I live in the Salt Lake City area - a pretty tech savvy place (Ogden, Salt Lake, Provo). Recently the LDS church opened a new downtown (City Creek) mall to rave reviews and lots of business. There is a suburban mall (Fashion Place) which is almost too busy to visit with a soon to open, very large Macy's plus Nordstrom, Dillard's (replaced Sears), Crate & Barrel and many other high end stores. Fashion Place has been around for 50 years and has recently been revitalized to focus on a more selective (high income, young) market.

Another recent success is the Valley Fair Mall - which has been revitalized. Another downtown mall that was extremely popular until City Creek opened was the Gateway.
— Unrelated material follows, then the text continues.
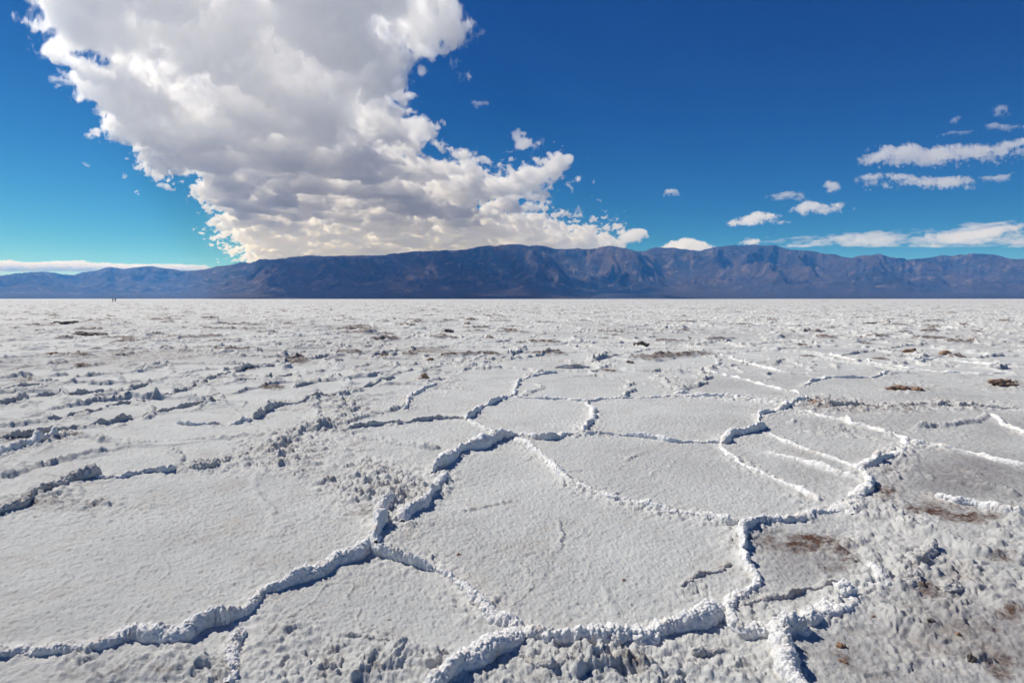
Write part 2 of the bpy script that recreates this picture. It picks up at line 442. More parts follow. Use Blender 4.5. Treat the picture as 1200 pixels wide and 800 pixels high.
def ground_fields(X, Y):
    """height, dirt, damp, crust of the salt flat at points X, Y (metres)"""
    X = np.asarray(X, F32); Y = np.asarray(Y, F32)
    r = np.sqrt(X * X + Y * Y)
    near = r < 700
    h = np.zeros(X.shape, F32); dirt = np.zeros(X.shape, F32); damp = np.zeros(X.shape, F32); crust = np.zeros(X.shape, F32)
    x = X[near]; y = Y[near]; rr = r[near]
    px, py = to_px(x, y, np.zeros_like(x))
    front = (y > 0.5)
    px = np.where(front, px, -9999); py = np.where(front, py, 9999)
    lim = 426 + 42 * sstep(560, 380, px)                       # on the left fewer ridges are traced far out
    traced = sstep(-80, -20, px) * (1 - sstep(1210, 1280, px)) * sstep(lim, lim + 26, py)
    free = 1 - traced
    sec = np.maximum(free, 0.30 * sstep(720, 480, py) * sstep(560, 300, px))  # weaker ridges between the traced ones
    # warped polygons of heaved crust for everything the traced ridges do not cover
    wx = fbm2(x * 0.35, y * 0.35, 4) * 0.9 + fbm2(x * 2.1, y * 2.1, 3) * 0.17
    wy = fbm2(x * 0.35 + 40, y * 0.35 + 11, 4) * 0.9 + fbm2(x * 2.1 + 70, y * 2.1, 3) * 0.17
    f1, f2, idv = worley2((x + wx) / CELL, (y + wy) / CELL)
    e = (f2 - f1) * CELL
    g1, g2, _ = worley2((x + wx * 1.6) / (CELL * 0.52) + 9, (y + wy * 1.6) / (CELL * 0.52))
    e2 = (g2 - g1) * CELL * 0.52
    brk = sstep(-0.45, 0.25, fbm2(x * 0.5 + 5, y * 0.5, 3))
    brk2 = sstep(0.0, 0.5, fbm2(x * 0.6 + 25, y * 0.6 + 8, 3))
    lump = 0.45 + 0.65 * vn2(x * 3, y * 3) + 0.55 * (vn2(x * 11, y * 11) - 0.5)
    farther = 1 + 0.5 * sstep(12, 60, rr)
    wd = 0.075 + 0.05 * sstep(12, 40, rr)
    rid = np.exp(-(e / wd) ** 2) * (0.50 + 0.50 * brk) * 0.10 + np.exp(-(e2 / (wd * 0.7)) ** 2) * brk2 * 0.055
    rid = rid * np.clip(lump, 0.1, 2) * farther
    step_ = (idv - 0.5) * 0.035 * sstep(0.0, 0.06, e)             # plates lie at slightly different heights
    # broken crust
    rub = blob_sum(px, py, RUBBLE)
    leftish = sstep(0.25, -0.35, x / np.maximum(y, 1) * 1.0)
    pat = sstep(0.05, 0.6, fbm2(x * 0.45 + 9, y * 0.45 + 3, 4) + 0.20 * leftish + 0.10)
    band = np.exp(-(e / 0.30) ** 2)
    rub = np.maximum(rub, free * pat * (0.15 + 0.85 * band) * 0.75)
    rub = np.maximum(rub, sec * 0.6 * band * (pat > 0.05))
    edge = fbm2(x * 3.3, y * 3.3, 4) * 0.45
    rub = np.clip(rub * 1.25 - 0.18 + edge * (rub > 0.05), 0, 1.7)
    dome = lambda q: np.sqrt(np.clip(1 - q * q, 0, 1))
    w1, _, id1 = worley2(x * 9 + wx * 2, y * 9 + wy * 2)
    w2, _, id2 = worley2(x * 22 + wx * 3, y * 22)
    w4, _, id4 = worley2(x * 47, y * 47)
    jag = fbm2(x * 38, y * 38, 3, 0.6)
    nod = dome(w1 / (0.16 + 0.40 * id1)) * (id1 > 0.45) * (0.5 + 0.6 * id1) * (1 + 0.28 * jag)
    nod2 = dome(w2 / (0.22 + 0.5 * id2)) * (id2 > 0.3) * (1 + 0.28 * jag)
    nod3 = dome(w4 / 0.6) * (id4 > 0.4)
    fine = (1 - sstep(9, 22, rr))
    rgh = ridged2(x * 4.0, y * 4.0, 6, 0.62) - 0.3
    crk = -np.clip(0.16 - np.abs(fbm2(x * 5 + 30, y * 5, 4)), 0, 1) * 0.16
    size = 1 - 0.55 * sstep(3.6, 2.6, rr)
    clod = rub * (0.034 * nod * size + 0.015 * nod2 + 0.006 * nod3 + 0.022 * rgh + 0.010 * fine * (ridged2(x * 20 + 4, y * 20, 4, 0.68) - 0.35) + crk * 0.7 + 0.005 * jag) * np.where(rr > 14, 0.85, 1 - 0.25 * sstep(3.6, 2.6, rr))
    # far knobs
    w3, _, id3 = worley2(x * 1.1 + 3, y * 1.1)
    knob = free * (id3 > 0.93) * np.clip(1 - w3 * 3.4, 0, 1) ** 0.8 * 0.09 * (0.4 + 0.6 * vn2(x * 12, y * 12))
    # soft undulation and grain of the plates
    und = fbm2(x * 0.9, y * 0.9, 4) * 0.010 + fbm2(x * 0.12, y * 0.12, 3) * 0.03 * sstep(6, 20, rr)
    patch = sstep(-0.4, 0.5, fbm2(x * 1.3 + 3, y * 1.3 + 44, 3))
    gr = fbm2(x * 30, y * 30, 4, 0.75) * (0.0026 + 0.0040 * patch) * fine
    pit, _, idp = worley2(x * 26 + 50, y * 26 + x * 9)
    pits = -dome(pit / (0.10 + 0.28 * idp)) * (idp > 0.5) * 0.0045 * fine
    pim, _, idm = worley2(x * 31 + 90, y * 31)
    pits = pits + dome(pim / (0.10 + 0.25 * idm)) * (idm > 0.6) * 0.0045 * fine
    h1, h2, _ = worley2((x + wx * 1.2) * 0.9 + 60, (y + wy * 1.2) * 0.9)
    hair = np.exp(-((h2 - h1) / 0.012) ** 2) * sstep(0.05, 0.4, fbm2(x * 0.8 + 15, y * 0.8, 3)) * 0.007 * fine
    streak = fbm2(x * 7 + y * 5, (y - x) * 22, 3) * 0.0018 * fine
    hh = und + gr + pits + hair + streak + rid * sec + step_ * free + clod + knob
    # fade with distance: stay flat but broken up far away
    hh = hh * (1 - 0.70 * sstep(120, 650, rr))
    st = blob_sum(px, py, STAIN)
    st = st * (0.55 + 0.9 * vn2(x * 6 + 4, y * 6))
    st = np.maximum(st, free * 0.5 * sstep(0.38, 0.70, fbm2(x * 0.30 + 70, y * 0.30, 4) + 0.18 * leftish) * sstep(0.15, 0.6, rub + 0.1))
    st = np.maximum(st, 0.42 * sstep(0.40, 0.9, rub) * (id1 > 0.62))
    st = np.maximum(st, 0.30 * sstep(0.35, 0.8, rub) * sstep(0.0, 0.5, fbm2(x * 2.2 + 33, y * 2.2, 3)))
    st = np.maximum(st, 0.9 * (knob > 0.02) * (id3 > 0.965))
    # small heaps of crust, coloured dark, all over the distance, more of them on the left
    w5, _, id5 = worley2((x + wx) * 0.38 + 21, (y + wy) * 0.75)
    heap = free * sstep(11, 16, rr) * (id5 > 0.80 - 0.22 * leftish) * np.clip(1 - w5 * (2.2 + 2.5 * vn2(x * 3, y * 3)), 0, 1)
    hh = hh + 0.16 * np.sqrt(heap) * (0.3 + 0.7 * vn2(x * 7, y * 7)) * (1 - 0.6 * sstep(120, 650, rr))
    st = np.maximum(st, 0.85 * sstep(0.05, 0.35, heap) * (id5 > 0.72))
    dm = blob_sum(px, py, DAMP) + 0.30 * free * sstep(0.1, 0.5, fbm2(x * 0.2 + 30, y * 0.2 + 60, 3)) + 0.13 * sstep(0.0, 0.7, fbm2(x * 0.9 + 3, y * 0.9 + 6, 5)) + 0.12 * sstep(0.1, 0.8, fbm2(x * 4 + 3, y * 4 + 6, 4))
    cr0 = blob_sum(px, py, CRUST) * sstep(0.35, 0.62, vn2(x * 5 + 8, y * 5) * 0.6 + vn2(x * 14, y * 14) * 0.4)
    cr = np.clip(cr0 + rid * sec * 6 + rub * 0.55 * (0.35 + 0.65 * np.maximum(nod, nod2)), 0, 1)
    h[near] = hh; dirt[near] = st; damp[near] = dm; crust[near] = cr
    far = ~near
    crust[far] = 0.3
    return h, dirt, damp, crust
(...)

Gateway (an open outdoor type mall) is going through modernization (although it is less than 20 years old) to better compete with City Creek.

A common feature of the successful locations seems to be the Apple Store. Hip, young (or young at heart) shoppers seem to enjoy good shopping, good food and features that appeal to them. Apple was at Gateway until City Creek opened.

Older malls and retail need to take notice.

Steven R. Murray
Supply Chain Visions

Editor's Note:

I think you are missing a few critical few points:

What would happen to ecommerce sales if appropriate pick pack and ship costs were charged?

Items in store should actually be priced lower than online products, because the costs are way lower - but they are not.

Because these things, brick and mortar woes, and the unbelievable change ecommerce is bringing, is happening much faster than it should.

Someday, these costs will have o be charged. They simply must be.

Dan Gilmore





Great article, really interesting perspective on how Amazon may be accelerating the penetration of ecommerce.

I would contest one statement you make about the price of typical goods, and that in most cases they should be priced cheaper than ecommerce. I understand the point you are making, that shipping costs are built into the in-store price but are not being built into the ecommerce prices yet; however, there are other brick and mortar costs (facilities, rent, equipment, labour, etc) that need to be built into an in-store price - many of these represent costs that ecommerce avoid completely. To me, these costs are material, and comprise the basic essence of why ecommerce is winning.

Mark Johnston



I do agree with Gilmore!

On this track, I read not so long ago that about 90% of new business strategies fail. Further, that it is typical to find that there's something that will work arising out of the failure, thus it is wise to maintain resources in reserve to apply in support of that successful element going forward. There are many stories of massive all-in, bet-the-farm commercial disasters. The other salient observation offered was that long term success was more often achieved by strategies that started small and achieved profitability early and then leveraged to gain share vs. those that stressed rapidly building market share at a loss from the start while striving to cross some far off break-even tipping point.

By appearances, Amazon's journey seems like it falls prey to the considerations above. Maybe they made some money early on when they only sold books. Since then, my sense is that it's been 2% or less profit or losses, and should revenue growth sputter- look out?

Meanwhile Mass Merchants and other retail leaders are dealing with the disruption, and from what I can tell, are mighty worried and not just a little grumpy about dealing with all the challenges associated with Omni channel.

Meanwhile, the ‘music continues to play'.

Tom Miralia
Distribution Technology



Q: The acronym GMROI refers to what popular supply chain metric?

A: Gross Margin Return on Inventory, a measure of inventory effectiveness.